I first experienced targeted bullying at me as a kid in middle school. (Didn’t we all? The more I talk about it, the more people share the same sorts of stories.) I was ostracized in middle school by the clique of private school students that rose up in the murky social waters of a newly started school. I went from a mostly outgoing, friendly child to a moody, brooding, and silent teen, unwilling to open up to my parents about the ways I was being bullied by my peers and, on occasion, a substitute teacher who unfortunately remained in my class for half a school year.

It culminated in a heartfelt letter to a trusted adult mentor about how often I wanted to end my own life. That led to my parents getting involved and my changing schools, which ultimately saved my life. 

It all came back to me as I watched a Today Show segment featuring Monica Lewinsky. She talked about the importance of her anti-bullying campaign and how difficult it was for her to come back into the public and share after the scandal of 1998. It was 25 years ago, she said. It struck me then that my own bullying issues stemmed from 25 years ago, too. I’m still battling the negative voice in my head that became so prominent back then. Much of the time, the battle is difficult even still, and the accusations have changed. Something struck me, though. Lewinsky explained her current campaign and showed part of a video from it that ended on a simple note: “Self-bullying is still bullying.” 

We talk about negative self-talk a lot, we say some of the same things she addresses here. “Would you say the same thing to a friend that you’re telling yourself?
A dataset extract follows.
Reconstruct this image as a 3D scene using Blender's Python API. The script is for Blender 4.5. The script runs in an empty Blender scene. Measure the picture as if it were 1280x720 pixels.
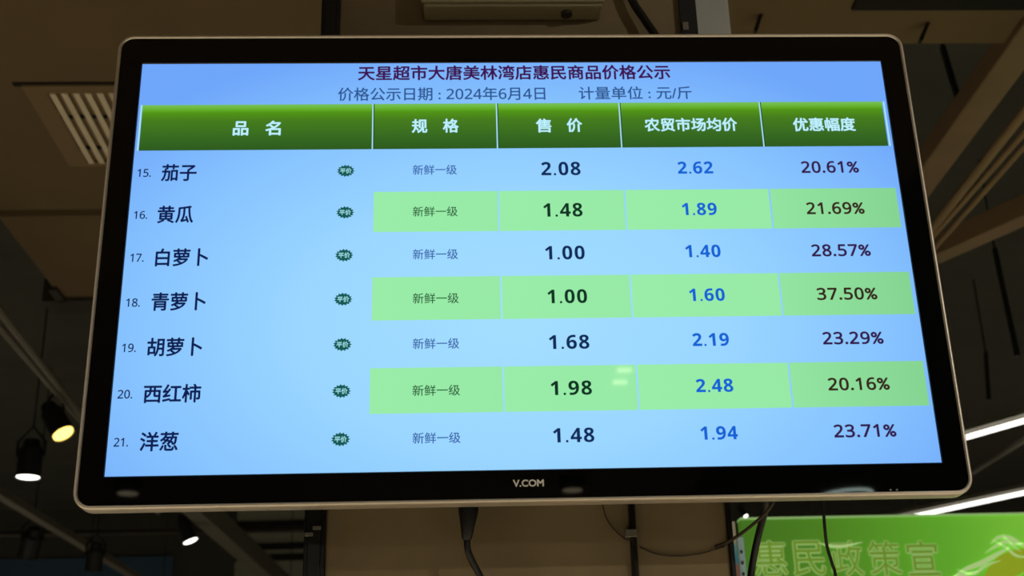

Then why are you so harsh to yourself?”

Bullying isn’t going away, and it hasn’t truly changed that much in 25 years. I don’t have the answers on how to fix the issues our kids deal with in school any more than anyone else or any other anti-bullying campaign does. Maybe, though, it can start with me not letting the bullying voice in my head come out in front of my kids. Maybe it can come out with the admission that a mistake doesn’t mean I’m a failure or worthless or anything else. It means I’m human. And I can stop destroying my self-esteem in front of my kids by admitting a fault but still being able to hold my head high. 

If I can help my kids to separate a mistake from their self-identity, maybe I’ve given them a leg up in a world that can be brutal when we fall.

October is National Bullying Prevention Month. Why don’t we let that start with us?